▶ [JOB]: Please quote the material exactly, every line of it.

▶ [COLLECTED DATA]:
_ _ _

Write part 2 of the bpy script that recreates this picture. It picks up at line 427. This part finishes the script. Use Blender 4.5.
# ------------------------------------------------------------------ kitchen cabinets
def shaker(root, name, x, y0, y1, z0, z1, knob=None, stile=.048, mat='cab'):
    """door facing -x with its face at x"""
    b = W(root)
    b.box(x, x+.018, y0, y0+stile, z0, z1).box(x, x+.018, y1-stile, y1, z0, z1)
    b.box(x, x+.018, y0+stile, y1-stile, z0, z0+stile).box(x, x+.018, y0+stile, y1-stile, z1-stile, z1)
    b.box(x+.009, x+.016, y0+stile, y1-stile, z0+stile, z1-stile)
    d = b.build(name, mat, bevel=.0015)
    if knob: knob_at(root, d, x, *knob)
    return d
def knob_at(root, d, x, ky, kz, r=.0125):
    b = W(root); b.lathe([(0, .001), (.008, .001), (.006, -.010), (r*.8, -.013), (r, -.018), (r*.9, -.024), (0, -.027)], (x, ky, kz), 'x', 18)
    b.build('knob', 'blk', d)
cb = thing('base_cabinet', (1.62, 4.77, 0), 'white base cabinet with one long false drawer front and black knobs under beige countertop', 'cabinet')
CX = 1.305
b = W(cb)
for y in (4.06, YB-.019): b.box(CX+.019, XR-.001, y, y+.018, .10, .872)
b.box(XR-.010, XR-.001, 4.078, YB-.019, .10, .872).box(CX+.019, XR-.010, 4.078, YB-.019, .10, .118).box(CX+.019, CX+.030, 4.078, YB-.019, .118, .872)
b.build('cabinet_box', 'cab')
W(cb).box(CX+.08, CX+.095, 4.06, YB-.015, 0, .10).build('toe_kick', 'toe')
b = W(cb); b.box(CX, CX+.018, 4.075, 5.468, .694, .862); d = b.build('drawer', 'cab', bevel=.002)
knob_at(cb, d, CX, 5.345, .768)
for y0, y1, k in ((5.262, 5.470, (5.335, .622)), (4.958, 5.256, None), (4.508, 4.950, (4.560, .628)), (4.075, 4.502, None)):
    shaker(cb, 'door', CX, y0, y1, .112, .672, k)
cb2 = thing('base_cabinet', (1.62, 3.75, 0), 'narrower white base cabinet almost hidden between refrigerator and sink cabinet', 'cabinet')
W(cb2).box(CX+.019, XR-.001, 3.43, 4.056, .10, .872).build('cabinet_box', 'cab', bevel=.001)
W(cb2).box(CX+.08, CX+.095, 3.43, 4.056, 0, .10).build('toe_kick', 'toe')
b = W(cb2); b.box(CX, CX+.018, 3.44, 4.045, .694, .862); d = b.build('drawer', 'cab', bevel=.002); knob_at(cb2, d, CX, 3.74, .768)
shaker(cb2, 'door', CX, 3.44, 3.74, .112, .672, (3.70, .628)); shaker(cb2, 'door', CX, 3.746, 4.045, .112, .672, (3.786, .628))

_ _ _

▶ [ANSWER FOR THIS EXERCISE]:
Write part 2 of the bpy script that recreates this picture. It picks up at line 427. This part finishes the script. Use Blender 4.5.
# ------------------------------------------------------------------ kitchen cabinets
def shaker(root, name, x, y0, y1, z0, z1, knob=None, stile=.048, mat='cab'):
    """door facing -x with its face at x"""
    b = W(root)
    b.box(x, x+.018, y0, y0+stile, z0, z1).box(x, x+.018, y1-stile, y1, z0, z1)
    b.box(x, x+.018, y0+stile, y1-stile, z0, z0+stile).box(x, x+.018, y0+stile, y1-stile, z1-stile, z1)
    b.box(x+.009, x+.016, y0+stile, y1-stile, z0+stile, z1-stile)
    d = b.build(name, mat, bevel=.0015)
    if knob: knob_at(root, d, x, *knob)
    return d
def knob_at(root, d, x, ky, kz, r=.0125):
    b = W(root); b.lathe([(0, .001), (.008, .001), (.006, -.010), (r*.8, -.013), (r, -.018), (r*.9, -.024), (0, -.027)], (x, ky, kz), 'x', 18)
    b.build('knob', 'blk', d)
cb = thing('base_cabinet', (1.62, 4.77, 0), 'white base cabinet with one long false drawer front and black knobs under beige countertop', 'cabinet')
CX = 1.305
b = W(cb)
for y in (4.06, YB-.019): b.box(CX+.019, XR-.001, y, y+.018, .10, .872)
b.box(XR-.010, XR-.001, 4.078, YB-.019, .10, .872).box(CX+.019, XR-.010, 4.078, YB-.019, .10, .118).box(CX+.019, CX+.030, 4.078, YB-.019, .118, .872)
b.build('cabinet_box', 'cab')
W(cb).box(CX+.08, CX+.095, 4.06, YB-.015, 0, .10).build('toe_kick', 'toe')
b = W(cb); b.box(CX, CX+.018, 4.075, 5.468, .694, .862); d = b.build('drawer', 'cab', bevel=.002)
knob_at(cb, d, CX, 5.345, .768)
for y0, y1, k in ((5.262, 5.470, (5.335, .622)), (4.958, 5.256, None), (4.508, 4.950, (4.560, .628)), (4.075, 4.502, None)):
    shaker(cb, 'door', CX, y0, y1, .112, .672, k)
cb2 = thing('base_cabinet', (1.62, 3.75, 0), 'narrower white base cabinet almost hidden between refrigerator and sink cabinet', 'cabinet')
W(cb2).box(CX+.019, XR-.001, 3.43, 4.056, .10, .872).build('cabinet_box', 'cab', bevel=.001)
W(cb2).box(CX+.08, CX+.095, 3.43, 4.056, 0, .10).build('toe_kick', 'toe')
b = W(cb2); b.box(CX, CX+.018, 3.44, 4.045, .694, .862); d = b.build('drawer', 'cab', bevel=.002); knob_at(cb2, d, CX, 3.74, .768)
shaker(cb2, 'door', CX, 3.44, 3.74, .112, .672, (3.70, .628)); shaker(cb2, 'door', CX, 3.746, 4.045, .112, .672, (3.786, .628))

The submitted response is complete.